== Aim of the task ==
Repeat the data that follows, word for word, without the images.
:::
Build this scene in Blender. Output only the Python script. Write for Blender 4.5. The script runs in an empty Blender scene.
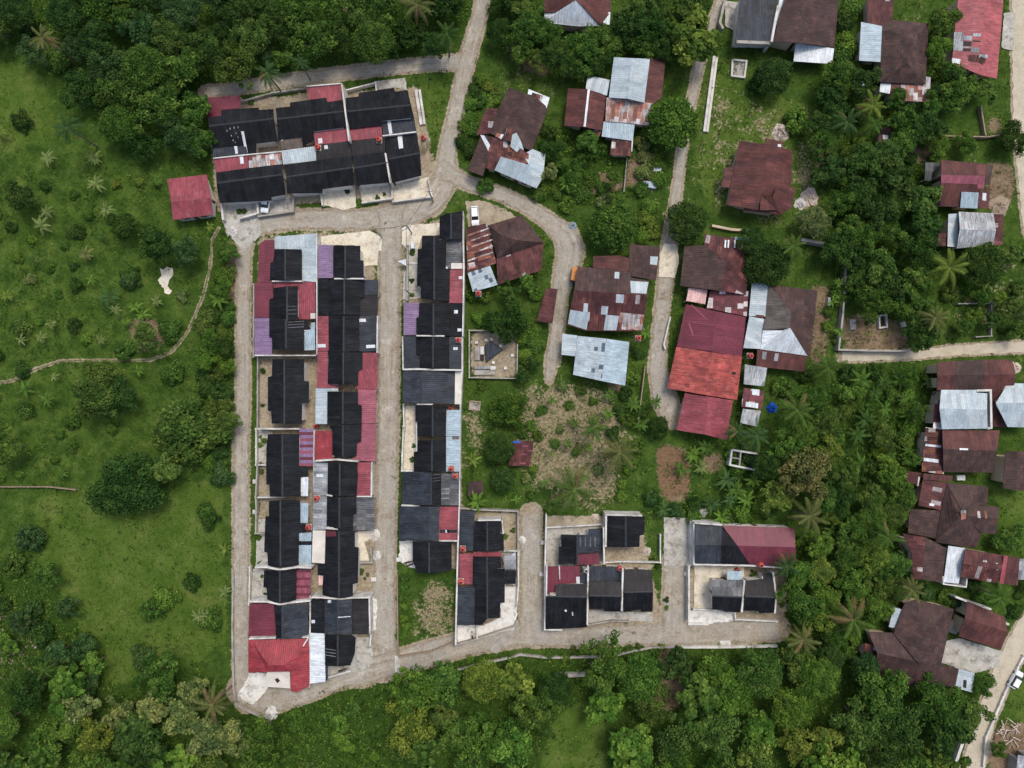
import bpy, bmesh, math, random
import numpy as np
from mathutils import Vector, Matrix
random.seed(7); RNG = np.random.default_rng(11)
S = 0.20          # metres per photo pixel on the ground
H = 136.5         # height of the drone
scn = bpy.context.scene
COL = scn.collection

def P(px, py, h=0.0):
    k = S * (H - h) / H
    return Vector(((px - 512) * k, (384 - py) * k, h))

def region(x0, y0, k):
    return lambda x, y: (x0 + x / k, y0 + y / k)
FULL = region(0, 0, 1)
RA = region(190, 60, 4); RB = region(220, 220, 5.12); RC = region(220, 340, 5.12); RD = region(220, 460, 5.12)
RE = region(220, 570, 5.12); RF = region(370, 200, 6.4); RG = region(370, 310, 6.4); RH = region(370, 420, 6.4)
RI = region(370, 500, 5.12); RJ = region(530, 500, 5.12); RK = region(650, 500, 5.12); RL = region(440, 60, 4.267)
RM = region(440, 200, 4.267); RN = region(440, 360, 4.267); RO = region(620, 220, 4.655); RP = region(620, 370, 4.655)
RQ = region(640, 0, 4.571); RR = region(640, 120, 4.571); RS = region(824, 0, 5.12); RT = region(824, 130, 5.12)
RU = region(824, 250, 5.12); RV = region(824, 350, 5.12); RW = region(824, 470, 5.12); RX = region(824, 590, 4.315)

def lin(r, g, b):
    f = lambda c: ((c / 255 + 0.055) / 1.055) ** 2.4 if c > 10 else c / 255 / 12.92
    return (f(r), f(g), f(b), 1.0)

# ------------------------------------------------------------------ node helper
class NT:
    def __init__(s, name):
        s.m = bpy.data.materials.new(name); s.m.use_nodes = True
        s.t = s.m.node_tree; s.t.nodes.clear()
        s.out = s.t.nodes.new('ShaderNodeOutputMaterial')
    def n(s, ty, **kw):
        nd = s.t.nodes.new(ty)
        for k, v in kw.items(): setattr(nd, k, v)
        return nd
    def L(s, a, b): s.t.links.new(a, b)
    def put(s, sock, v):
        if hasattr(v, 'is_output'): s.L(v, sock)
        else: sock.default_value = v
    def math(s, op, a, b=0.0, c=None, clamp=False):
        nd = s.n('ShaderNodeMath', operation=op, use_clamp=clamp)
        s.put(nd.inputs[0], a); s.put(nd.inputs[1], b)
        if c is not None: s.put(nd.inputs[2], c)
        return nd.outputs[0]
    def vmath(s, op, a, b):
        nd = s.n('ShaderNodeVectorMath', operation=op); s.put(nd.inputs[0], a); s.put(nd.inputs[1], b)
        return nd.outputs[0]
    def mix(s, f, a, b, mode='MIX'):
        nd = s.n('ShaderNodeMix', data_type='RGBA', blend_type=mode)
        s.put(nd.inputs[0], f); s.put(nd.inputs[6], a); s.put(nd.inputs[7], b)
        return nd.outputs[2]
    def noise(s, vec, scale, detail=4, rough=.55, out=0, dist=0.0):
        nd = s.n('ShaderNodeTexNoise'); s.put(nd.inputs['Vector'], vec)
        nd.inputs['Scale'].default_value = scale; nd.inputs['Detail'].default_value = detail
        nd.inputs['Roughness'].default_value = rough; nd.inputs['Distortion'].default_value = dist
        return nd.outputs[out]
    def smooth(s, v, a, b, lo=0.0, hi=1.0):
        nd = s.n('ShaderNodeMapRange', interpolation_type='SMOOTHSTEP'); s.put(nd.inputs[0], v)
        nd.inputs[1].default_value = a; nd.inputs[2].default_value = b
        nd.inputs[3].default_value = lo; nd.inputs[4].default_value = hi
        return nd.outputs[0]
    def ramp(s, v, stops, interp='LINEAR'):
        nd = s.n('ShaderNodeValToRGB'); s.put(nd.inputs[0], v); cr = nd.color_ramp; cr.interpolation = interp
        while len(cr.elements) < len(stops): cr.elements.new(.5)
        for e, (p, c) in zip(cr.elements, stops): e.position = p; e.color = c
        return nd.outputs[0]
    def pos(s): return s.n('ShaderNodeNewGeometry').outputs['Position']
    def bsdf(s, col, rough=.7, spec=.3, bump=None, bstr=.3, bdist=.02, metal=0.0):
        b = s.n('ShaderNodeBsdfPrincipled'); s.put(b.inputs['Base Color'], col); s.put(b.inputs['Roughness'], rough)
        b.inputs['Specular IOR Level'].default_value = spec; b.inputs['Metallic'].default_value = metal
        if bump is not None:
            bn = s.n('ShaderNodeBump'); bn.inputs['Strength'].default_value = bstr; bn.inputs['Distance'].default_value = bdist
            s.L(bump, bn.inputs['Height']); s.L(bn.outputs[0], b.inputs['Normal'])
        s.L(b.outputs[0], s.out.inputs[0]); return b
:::
== Reply ==
Build this scene in Blender. Output only the Python script. Write for Blender 4.5. The script runs in an empty Blender scene.
import bpy, bmesh, math, random
import numpy as np
from mathutils import Vector, Matrix
random.seed(7); RNG = np.random.default_rng(11)
S = 0.20          # metres per photo pixel on the ground
H = 136.5         # height of the drone
scn = bpy.context.scene
COL = scn.collection

def P(px, py, h=0.0):
    k = S * (H - h) / H
    return Vector(((px - 512) * k, (384 - py) * k, h))

def region(x0, y0, k):
    return lambda x, y: (x0 + x / k, y0 + y / k)
FULL = region(0, 0, 1)
RA = region(190, 60, 4); RB = region(220, 220, 5.12); RC = region(220, 340, 5.12); RD = region(220, 460, 5.12)
RE = region(220, 570, 5.12); RF = region(370, 200, 6.4); RG = region(370, 310, 6.4); RH = region(370, 420, 6.4)
RI = region(370, 500, 5.12); RJ = region(530, 500, 5.12); RK = region(650, 500, 5.12); RL = region(440, 60, 4.267)
RM = region(440, 200, 4.267); RN = region(440, 360, 4.267); RO = region(620, 220, 4.655); RP = region(620, 370, 4.655)
RQ = region(640, 0, 4.571); RR = region(640, 120, 4.571); RS = region(824, 0, 5.12); RT = region(824, 130, 5.12)
RU = region(824, 250, 5.12); RV = region(824, 350, 5.12); RW = region(824, 470, 5.12); RX = region(824, 590, 4.315)

def lin(r, g, b):
    f = lambda c: ((c / 255 + 0.055) / 1.055) ** 2.4 if c > 10 else c / 255 / 12.92
    return (f(r), f(g), f(b), 1.0)

# ------------------------------------------------------------------ node helper
class NT:
    def __init__(s, name):
        s.m = bpy.data.materials.new(name); s.m.use_nodes = True
        s.t = s.m.node_tree; s.t.nodes.clear()
        s.out = s.t.nodes.new('ShaderNodeOutputMaterial')
    def n(s, ty, **kw):
        nd = s.t.nodes.new(ty)
        for k, v in kw.items(): setattr(nd, k, v)
        return nd
    def L(s, a, b): s.t.links.new(a, b)
    def put(s, sock, v):
        if hasattr(v, 'is_output'): s.L(v, sock)
        else: sock.default_value = v
    def math(s, op, a, b=0.0, c=None, clamp=False):
        nd = s.n('ShaderNodeMath', operation=op, use_clamp=clamp)
        s.put(nd.inputs[0], a); s.put(nd.inputs[1], b)
        if c is not None: s.put(nd.inputs[2], c)
        return nd.outputs[0]
    def vmath(s, op, a, b):
        nd = s.n('ShaderNodeVectorMath', operation=op); s.put(nd.inputs[0], a); s.put(nd.inputs[1], b)
        return nd.outputs[0]
    def mix(s, f, a, b, mode='MIX'):
        nd = s.n('ShaderNodeMix', data_type='RGBA', blend_type=mode)
        s.put(nd.inputs[0], f); s.put(nd.inputs[6], a); s.put(nd.inputs[7], b)
        return nd.outputs[2]
    def noise(s, vec, scale, detail=4, rough=.55, out=0, dist=0.0):
        nd = s.n('ShaderNodeTexNoise'); s.put(nd.inputs['Vector'], vec)
        nd.inputs['Scale'].default_value = scale; nd.inputs['Detail'].default_value = detail
        nd.inputs['Roughness'].default_value = rough; nd.inputs['Distortion'].default_value = dist
        return nd.outputs[out]
    def smooth(s, v, a, b, lo=0.0, hi=1.0):
        nd = s.n('ShaderNodeMapRange', interpolation_type='SMOOTHSTEP'); s.put(nd.inputs[0], v)
        nd.inputs[1].default_value = a; nd.inputs[2].default_value = b
        nd.inputs[3].default_value = lo; nd.inputs[4].default_value = hi
        return nd.outputs[0]
    def ramp(s, v, stops, interp='LINEAR'):
        nd = s.n('ShaderNodeValToRGB'); s.put(nd.inputs[0], v); cr = nd.color_ramp; cr.interpolation = interp
        while len(cr.elements) < len(stops): cr.elements.new(.5)
        for e, (p, c) in zip(cr.elements, stops): e.position = p; e.color = c
        return nd.outputs[0]
    def pos(s): return s.n('ShaderNodeNewGeometry').outputs['Position']
    def bsdf(s, col, rough=.7, spec=.3, bump=None, bstr=.3, bdist=.02, metal=0.0):
        b = s.n('ShaderNodeBsdfPrincipled'); s.put(b.inputs['Base Color'], col); s.put(b.inputs['Roughness'], rough)
        b.inputs['Specular IOR Level'].default_value = spec; b.inputs['Metallic'].default_value = metal
        if bump is not None:
            bn = s.n('ShaderNodeBump'); bn.inputs['Strength'].default_value = bstr; bn.inputs['Distance'].default_value = bdist
            s.L(bump, bn.inputs['Height']); s.L(bn.outputs[0], b.inputs['Normal'])
        s.L(b.outputs[0], s.out.inputs[0]); return b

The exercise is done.